Judicial review is a core constitutional mechanism through which individuals and organisations can ensure that public bodies follow the law. It allows the independent judiciary to decide whether the actions and omissions of public bodies comply with the laws passed by Parliament and the standards established by the courts themselves. When the decisions of public bodies go wrong, judicial review ensures procedural fairness, secures human rights, and requires that officials act within their powers.  

Judicial review is the rule of law in action. 

But the rule of law costs money. And there are serious questions about whether the rules governing costs in judicial review properly facilitate its crucial purpose. By “costs”, we refer to the rules governing liability for, and recovery of, solicitors’ fees and disbursements such as counsel’s, expert, or court fees – not including access to or eligibility for legal aid. 

Are the rules on costs ‘fit for purpose’?

From PLP’s experience of judicial review proceedings, and from hearing the experiences of others, we know that:  

  • If a case is settled by the parties before the claim is issued, parties cannot claim costs from their opponent, even if the case settles in their favour. When PLP’s research indicates that over half of claims are settled pre-issue, this means that parties have no mandatory route to secure their costs in most public law disputes. 
  • If a claimant is refused permission to bring a judicial review, they are liable for the defendant’s costs, as well as the costs of other defendants and interested parties. We want to investigate whether this is a proportionate allocation of costs given the need to facilitate the issuing of arguable claims. 
  • Defendants are increasingly demanding large sums based on commercial rates for work done pre-permission. For example, we have heard some public bodies demanding up to £40,000 for pre-action work (such as Acknowledgement of Service and Summary Grounds), when only several years ago this would have amounted to a few hundred pounds. We want to examine why this is happening and whether this practice should be changed. 

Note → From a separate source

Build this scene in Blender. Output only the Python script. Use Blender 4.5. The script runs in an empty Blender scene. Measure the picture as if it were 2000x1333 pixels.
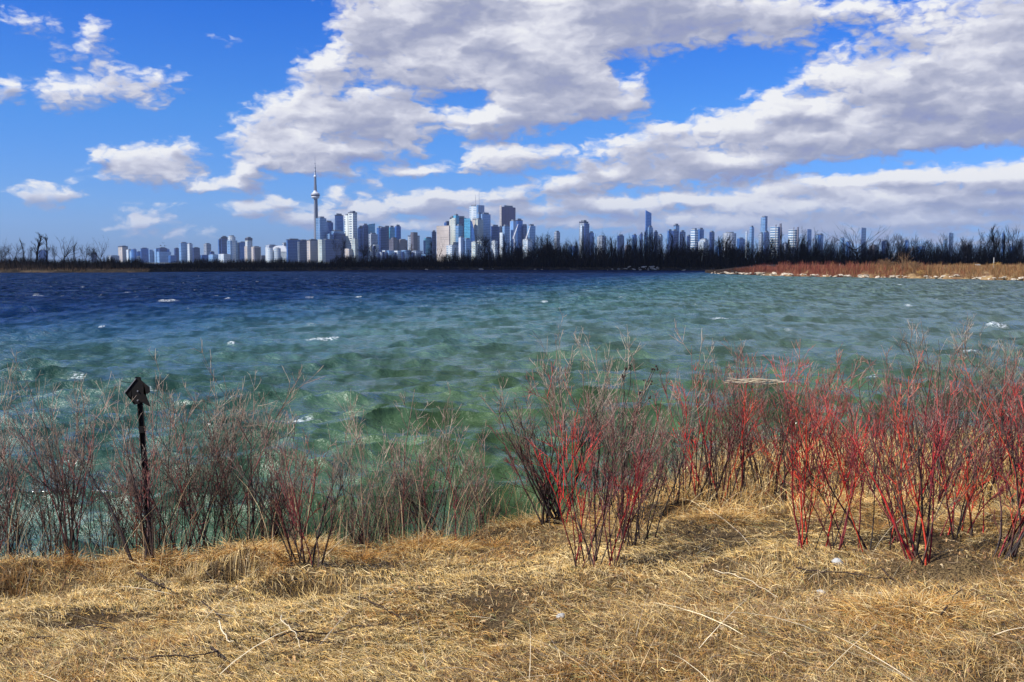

This is why the Public Law Project is launching a research project looking into the costs regime in judicial review and how it should be reformed to better facilitate access to justice and the rule of law. This could include legislative reform alongside changes to guidance, culture, or practice.  

To ensure that we base our recommendations on the best possible evidence, we want to hear the full range of experiences and opinions. This includes legal practitioners as well as individuals and organisations who have been involved in judicial review either as claimant, defendant, or intervener. This will help us understand how the current system is working and views on how it might be changed. This will be done through a research questionnaire and research interviews.  

Share your insights

If you are a legal practitioner, please share your insights by completing our research questionnaire which is available here. We would value your insights and opinions. If you are a legal practitioner and would like further details or to participate in an interview, please contact PLP’s Senior Research Fellow, Lee Marsons, who will be leading this project. 

If you are not a legal practitioner and have experiences related to costs in judicial review as claimant, defendant, or intervener, please also get in touch. We may be able to highlight your experiences as case studies in the research. Please take a look at the details on the questionnaire here.

Ultimately, PLP will advocate for a better system that is fair – and seen to be fair – for all parties, that better facilitates the purpose of judicial review, as well as being workable in practice.